Believe me: The drowning nightmares were terrible.

We planned our sleep routine with the help of Dr. Charles Samuels at the Centre for Sleep and Human Performance in Calgary, who works with elite athletes, shift workers and emergency personnel. Dr. Samuels told us that it’s not as important to have seven to nine hours of sleep a night as it is to have 50 to 60 hours a week. Sleep, he said, can be broken up into batches. That’s what got us through the ocean row, and by Day 14 we had adjusted to our revamped sleep schedule. By Day 30, we were all thriving.

These days, I work as a corporate trainer, storyteller, and national champion for the Canadian Men’s Health Foundation. I’m woken daily not by a coach or teammate, but by a mucus-encrusted toddler.

4 good reasons to get to bed early

My sleep habits, however, are as practical as ever. I go to bed at 8 p.m. and wake between 4 and 5 a.m. This may sound extreme — my family and friends tell me it is — but consider the upside:

  1. It helps me get the kids to bed. “We want to stay up with you!” they say. “I’m going to bed,” I reply. The debate is over.
  2. I get my alone time in the early morning, which is healthier than late-night alone time. Who gets up early to drink a six-pack, eat a bag of potato chips and binge-watch Dragon’s Den?
  3. Early wake-ups boost my self-esteem. I feel groggy and sluggish when I get up, but then I realize I’m beating almost everyone. The streets are dead when I bike to the office. When it’s a late morning — 6 a.m., say — and I see a dozen people on my commute, my feeling of specialness diminishes.
  4. I travel from west to east quite often on business, and this schedule helps stave off jet lag. Phone calls to Europe, Asia and Newfoundland are also much easier to schedule.
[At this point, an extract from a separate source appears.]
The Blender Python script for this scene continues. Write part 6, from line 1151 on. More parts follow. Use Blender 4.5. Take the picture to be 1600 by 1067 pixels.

Find an ideal wake-up time: To determine my ideal wake-up time, I use a tool called an actigraph, which measures body movements. While researching our adaptation to weird sleep cycles amid house-sized waves, my ocean rowing team was introduced to actigraphy by Fatigue Science, a Vancouver-based company that monitors the sleep habits of pro sports teams and industry executives to increase performance.

Fatigue Science is designed for coaches, managers and HR staff who monitor others to make sleep their secret weapon. I love using the “Sleep Cycle” app. I place my phone in my bed (in airplane mode), and it monitors my sleep quality, tracks my sleep hygiene using a questionnaire, and wakes me up just before I would naturally.

I’m not saying everyone should wake hours before the dawn, but using actigraphy and sleep monitoring has made my mornings much more effective and enjoyable. My point: Monitoring your sleep will help you get the rest you need by identifying habits that work for you.

Establish healthy sleep habits

Setting a consistent routine will help you improve your sleep and overall health. These tips will help you do that.

  • Simplify late-night consumption. What you consume within four hours of bedtime can negatively impact sleep quality. Alcohol, coffee, tea, nicotine, even spicy food — all can disrupt sleep patterns. Even water can lead to a restless night if you have to get up to use the john every two hours.
  • Start evening exercise, earlier. Exercise makes you physically tired, which encourages sleep, but working out right before bedtime has the opposite effect because it boosts adrenaline levels.
  • Be consistent. If you go to bed at about the same time every night, you’ll enjoy a better night’s sleep.

Follow these tips, track your sleep habits, and you too can use sleep as your secret weapon.